For the induction step, fix $n \in \mathbb{N}$ and suppose that, whenever there exists an injection $f : X' \to Y'$ with $\mathrm{Card}(X') = n$, then $\mathrm{Card}(X') \le \mathrm{Card}(Y')$.

Again, here $\mathrm{Card}(X') = n$ just means there is a bijection between $X'$ and $\{1,\dots,n\}$, and $\mathrm{Card}(X') \le \mathrm{Card}(Y')$ means that $n\leq m$ for any $m$ such that $Y'$ is in bijection with $\{1,\dots,m\}$.

Take a set $X$ of cardinality $n+1$ and suppose $f : X \to Y$ is an injection; you need to use the induction hypothesis to prove that $\mathrm{Card}(X) \le \mathrm{Card}(Y)$.

Again here what you want to prove is that if $Y'$ is in bijection with $\{1,\dots,j\}$ then $n+1\leq j$.

To do this, take an element $x_0 \in X$; note this exists since $\mathrm{Card}(X) > 0$.

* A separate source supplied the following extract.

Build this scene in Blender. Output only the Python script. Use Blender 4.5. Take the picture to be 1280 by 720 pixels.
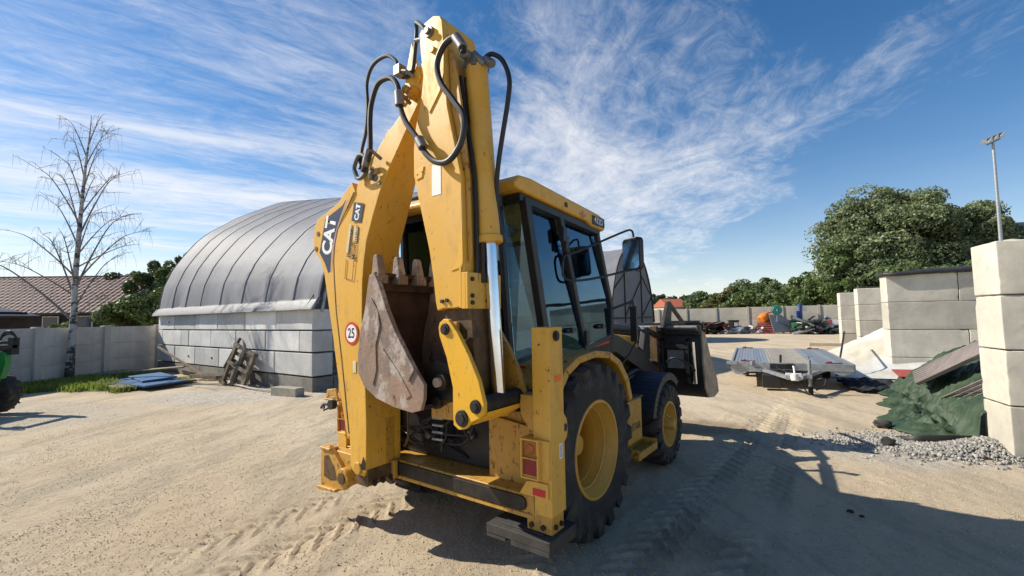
import bpy, bmesh, math, random
import numpy as np
from mathutils import Vector, Matrix, noise as mnoise
R = math.radians
PI = math.pi
random.seed(7)
rng = np.random.default_rng(7)
C = bpy.context.scene.collection
for o in list(bpy.data.objects):
    bpy.data.objects.remove(o)
scene = bpy.context.scene

# ------------------------------------------------------------ camera
cam_d = bpy.data.cameras.new('camera')
cam = bpy.data.objects.new('camera', cam_d)
C.objects.link(cam)
cam_d.sensor_width = 36
cam_d.lens = 556.08 / 1280 * 36
cam_d.clip_start = 0.05
cam_d.clip_end = 6000
cam.matrix_world = (Matrix.Translation((0, 0, 1.7837)) @ Matrix.Rotation(R(90) + 0.06577, 4, 'X')
                    @ Matrix.Rotation(-0.0175, 4, 'Z'))
scene.camera = cam

# ------------------------------------------------------------ sky and sun
SUN = Vector((-1.247, 0.300, 1.0)).normalized()
sun_el = math.asin(SUN.z)
sun_az = math.atan2(SUN.x, SUN.y)
sd = bpy.data.lights.new('sun', 'SUN')
sd.energy = 4.6
sd.angle = R(0.5)
sd.color = (1.0, 0.93, 0.80)
sun = bpy.data.objects.new('sun', sd)
C.objects.link(sun)
sun.rotation_euler = SUN.to_track_quat('Z', 'Y').to_euler()
scene.view_settings.view_transform = 'Standard'
scene.view_settings.look = 'None'
scene.view_settings.exposure = 0.58
scene.view_settings.gamma = 1.0


def sky_world():
    w = bpy.data.worlds.new("World")
    scene.world = w
    w.use_nodes = True
    nt = w.node_tree
    N, L = nt.nodes, nt.links
    N.clear()
    out = N.new('ShaderNodeOutputWorld')
    bg = N.new('ShaderNodeBackground')
    bg.inputs['Strength'].default_value = 0.086
    L.new(bg.outputs[0], out.inputs[0])
    sky = N.new('ShaderNodeTexSky')
    sky.sky_type = 'NISHITA'
    sky.sun_disc = False
    sky.sun_elevation = sun_el
    sky.sun_rotation = sun_az
    sky.air_density = 1.0
    sky.dust_density = 0.15
    sky.ozone_density = 3.0
    tc = N.new('ShaderNodeTexCoord')
    sep = N.new('ShaderNodeSeparateXYZ')
    L.new(tc.outputs['Generated'], sep.inputs[0])

    def M(op, a, b=None, c=None, clamp=False):
        n = N.new('ShaderNodeMath')
        n.operation = op
        n.use_clamp = clamp
        for i, v in enumerate((a, b, c)):
            if v is None:
                continue
            if isinstance(v, (int, float)):
                n.inputs[i].default_value = v
            else:
                L.new(v, n.inputs[i])
        return n.outputs[0]
    zz = M('ADD', M('MAXIMUM', sep.outputs[2], 0.0), 0.10)
    u = M('DIVIDE', sep.outputs[0], zz)
    v = M('DIVIDE', sep.outputs[1], zz)
    az = R(13)   # cirrus streaks run towards this azimuth
    ca, sa = math.cos(az), math.sin(az)
    along = M('ADD', M('MULTIPLY', u, sa), M('MULTIPLY', v, ca))
    across = M('SUBTRACT', M('MULTIPLY', u, ca), M('MULTIPLY', v, sa))

    def noise(ax, ay, scale, det, rough, dist, off=0.0):
        cb = N.new('ShaderNodeCombineXYZ')
        L.new(M('MULTIPLY', across, ax), cb.inputs[0])
        L.new(M('MULTIPLY', along, ay), cb.inputs[1])
        cb.inputs[2].default_value = off
        n = N.new('ShaderNodeTexNoise')
        n.inputs['Scale'].default_value = scale
        n.inputs['Detail'].default_value = det
        n.inputs['Roughness'].default_value = rough
        n.inputs['Distortion'].default_value = dist
        L.new(cb.outputs[0], n.inputs['Vector'])
        return n.outputs['Fac']
    az_t = M('DIVIDE', sep.outputs[0], M('MAXIMUM', sep.outputs[1], 0.15))
    big = noise(0.85, 0.40, 0.9, 4, 0.5, 0.5, 3.3)
    mid = noise(1.2, 0.75, 1.6, 9, 0.66, 1.1, 8.1)
    fine = noise(2.4, 1.6, 3.4, 10, 0.72, 1.3, 1.7)
    # on the left the streaks cross the view, running from upper left to lower right
    a2 = R(52)
    along2 = M('ADD', M('MULTIPLY', u, math.sin(a2)), M('MULTIPLY', v, math.cos(a2)))
    across2 = M('SUBTRACT', M('MULTIPLY', u, math.cos(a2)), M('MULTIPLY', v, math.sin(a2)))
    across, along = across2, along2
    bigL = noise(1.7, 0.30, 0.9, 4, 0.5, 0.4, 5.3)
    midL = noise(2.2, 0.50, 1.6, 9, 0.66, 0.9, 2.1)
    fineL = noise(3.2, 1.2, 3.4, 10, 0.72, 1.2, 6.7)
    mL = N.new('ShaderNodeMapRange')
    mL.interpolation_type = 'SMOOTHSTEP'
    mL.inputs['From Min'].default_value = 0.05
    mL.inputs['From Max'].default_value = 0.55
    L.new(M('MULTIPLY', az_t, -1.0), mL.inputs['Value'])

    def lerp(a_, b_):
        return M('ADD', M('MULTIPLY', a_, M('SUBTRACT', 1.0, mL.outputs[0])), M('MULTIPLY', b_, mL.outputs[0]))
    big, mid, fine = lerp(big, bigL), lerp(mid, midL), lerp(fine, fineL)
    across = M('SUBTRACT', M('MULTIPLY', u, ca), M('MULTIPLY', v, sa))
    # broad band of cirrus that fans up from the horizon ahead
    s = M('ADD', M('ADD', M('MULTIPLY', big, 1.25), M('MULTIPLY', mid, 0.95)), M('MULTIPLY', fine, 0.55))
    d = M('SUBTRACT', across, -0.1)
    band = M('DIVIDE', 1.0, M('ADD', 1.0, M('MULTIPLY', M('MULTIPLY', d, d), 0.9)))
    d2 = M('SUBTRACT', across, -3.4)
    band2 = M('DIVIDE', 0.85, M('ADD', 1.0, M('MULTIPLY', M('MULTIPLY', d2, d2), 0.25)))
    far = M('SUBTRACT', 1.0, M('MULTIPLY', M('MAXIMUM', M('SUBTRACT', az_t, 0.42), 0.0), 3.0), clamp=True)
    s = M('ADD', s, M('MULTIPLY', M('ADD', band, band2), 0.20))
    s = M('SUBTRACT', s, M('MULTIPLY', M('SUBTRACT', 1.0, far), 0.25))
    s = M('SUBTRACT', s, M('MULTIPLY', M('MAXIMUM', M('SUBTRACT', sep.outputs[2], 0.34), 0.0), 0.65))
    cl = N.new('ShaderNodeMapRange')
    cl.interpolation_type = 'SMOOTHSTEP'
    cl.inputs['From Min'].default_value = 1.30
    cl.inputs['From Max'].default_value = 1.98
    L.new(s, cl.inputs['Value'])
    cloud = M('MULTIPLY', cl.outputs[0], 0.74)
    hz = M('POWER', M('SUBTRACT', 1.0, M('MAXIMUM', sep.outputs[2], 0.0), clamp=True), 12.0)
    cloud = M('MAXIMUM', cloud, M('MULTIPLY', hz, 0.62))
    bank = M('MULTIPLY', M('POWER', M('SUBTRACT', 1.0, M('MAXIMUM', sep.outputs[2], 0.0), clamp=True), 6.0), M('ADD', 0.35, M('MULTIPLY', M('MAXIMUM', M('MULTIPLY', sep.outputs[0], -1.0), 0.0), 0.9)))
    bank = M('MULTIPLY', bank, M('ADD', 0.35, mid))
    cloud = M('ADD', cloud, M('MULTIPLY', M('SUBTRACT', 1.0, cloud), M('MULTIPLY', bank, 0.75)), clamp=True)
    # deepen the blue a little
    hs = N.new('ShaderNodeHueSaturation')
    hs.inputs['Saturation'].default_value = 1.27
    hs.inputs['Value'].default_value = 1.0
    L.new(sky.outputs[0], hs.inputs['Color'])
    mix = N.new('ShaderNodeMix')
    mix.data_type = 'RGBA'
    L.new(cloud, mix.inputs['Factor'])
    L.new(hs.outputs[0], mix.inputs[6])
    mix.inputs[7].default_value = (8.4, 8.2, 8.1, 1)
    L.new(mix.outputs[2], bg.inputs['Color'])


sky_world()

# ------------------------------------------------------------ materials


class NT:
    def __init__(s, name):
        s.m = bpy.data.materials.new(name)
        s.m.use_nodes = True
        s.N = s.m.node_tree.nodes
        s.L = s.m.node_tree.links
        s.N.clear()
        s.out = s.N.new('ShaderNodeOutputMaterial')
        s.b = s.N.new('ShaderNodeBsdfPrincipled')
        s.L.new(s.b.outputs[0], s.out.inputs[0])
        s.tc = s.N.new('ShaderNodeTexCoord')

    def coord(s, k='Object', scale=(1, 1, 1), rot=(0, 0, 0), loc=(0, 0, 0)):
        mp = s.N.new('ShaderNodeMapping')
        mp.inputs['Scale'].default_value = scale
        mp.inputs['Rotation'].default_value = rot
        mp.inputs['Location'].default_value = loc
        s.L.new(s.tc.outputs[k], mp.inputs[0])
        return mp.outputs[0]

    def noise(s, scale, det=5, rough=0.6, vec=None, dist=0.0, out='Fac'):
        n = s.N.new('ShaderNodeTexNoise')
        n.inputs['Scale'].default_value = scale
        n.inputs['Detail'].default_value = det
        n.inputs['Roughness'].default_value = rough
        n.inputs['Distortion'].default_value = dist
        s.L.new(vec if vec is not None else s.tc.outputs['Object'], n.inputs['Vector'])
        return n.outputs[out]

    def voro(s, scale, vec=None, out='Distance', feat='F1'):
        n = s.N.new('ShaderNodeTexVoronoi')
        n.feature = feat
        n.inputs['Scale'].default_value = scale
        s.L.new(vec if vec is not None else s.tc.outputs['Object'], n.inputs['Vector'])
        return n.outputs[out]

    def ramp(s, fac, lo, hi, smooth=True):
        n = s.N.new('ShaderNodeMapRange')
        n.interpolation_type = 'SMOOTHSTEP' if smooth else 'LINEAR'
        n.inputs['From Min'].default_value = lo
        n.inputs['From Max'].default_value = hi
        s.L.new(fac, n.inputs['Value'])
        return n.outputs[0]

    def math(s, op, a, b=None, clamp=False):
        n = s.N.new('ShaderNodeMath')
        n.operation = op
        n.use_clamp = clamp
        for i, v in enumerate((a, b)):
            if v is None:
                continue
            if isinstance(v, (int, float)):
                n.inputs[i].default_value = v
            else:
                s.L.new(v, n.inputs[i])
        return n.outputs[0]

    def mix(s, fac, a, b, mode='MIX'):
        n = s.N.new('ShaderNodeMix')
        n.data_type = 'RGBA'
        n.blend_type = mode
        for i, v in ((0, fac), (6, a), (7, b)):
            if isinstance(v, (int, float)):
                n.inputs[i].default_value = v
            elif isinstance(v, tuple):
                n.inputs[i].default_value = (*v, 1)
            else:
                s.L.new(v, n.inputs[i])
        return n.outputs[2]

    def bump(s, h, strength=0.3, dist=0.01, prev=None):
        n = s.N.new('ShaderNodeBump')
        n.inputs['Strength'].default_value = strength
        n.inputs['Distance'].default_value = dist
        s.L.new(h, n.inputs['Height'])
        if prev is not None:
            s.L.new(prev, n.inputs['Normal'])
        s.L.new(n.outputs[0], s.b.inputs['Normal'])
        return n.outputs[0]

    def set(s, **k):
        for a, v in k.items():
            a = {'col': 'Base Color', 'rough': 'Roughness', 'metal': 'Metallic', 'spec': 'Specular IOR Level'}.get(a, a)
            if isinstance(v, (int, float)):
                s.b.inputs[a].default_value = v
            elif isinstance(v, tuple):
                s.b.inputs[a].default_value = (*v, 1)
            else:
                s.L.new(v, s.b.inputs[a])
        return s.m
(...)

Here $\mathrm{Card}(X)$ just refers to $n+1$.

• Deduce that $\mathrm{Card}(X \setminus \{ x_0 \}) \le \mathrm{Card}(Y \setminus \{ f(x_0) \})$. To do this, you will need to prove the more general fact that if $A$ is a set and $a \in A$ then $\mathrm{Card}(A \setminus \{ a \}) = \mathrm{Card}(A) - 1$.

Here what you want to prove is that if $A$ is a set that is in bijection with $\{1,\dots,m\}$ for some $m\in\mathbb{N}$ and $a\in A$ then $A\setminus \{a\}$ is in bijection with $\{1,\dots,m-1\}$. So in particular, $X \setminus \{ x_0 \}$ is in bijection with $n$ and $\mathrm{Card}(Y \setminus \{ f(x_0) \})$ is in bijection with $j-1$, and then the induction hypothesis tells you that $n\leq j-1$.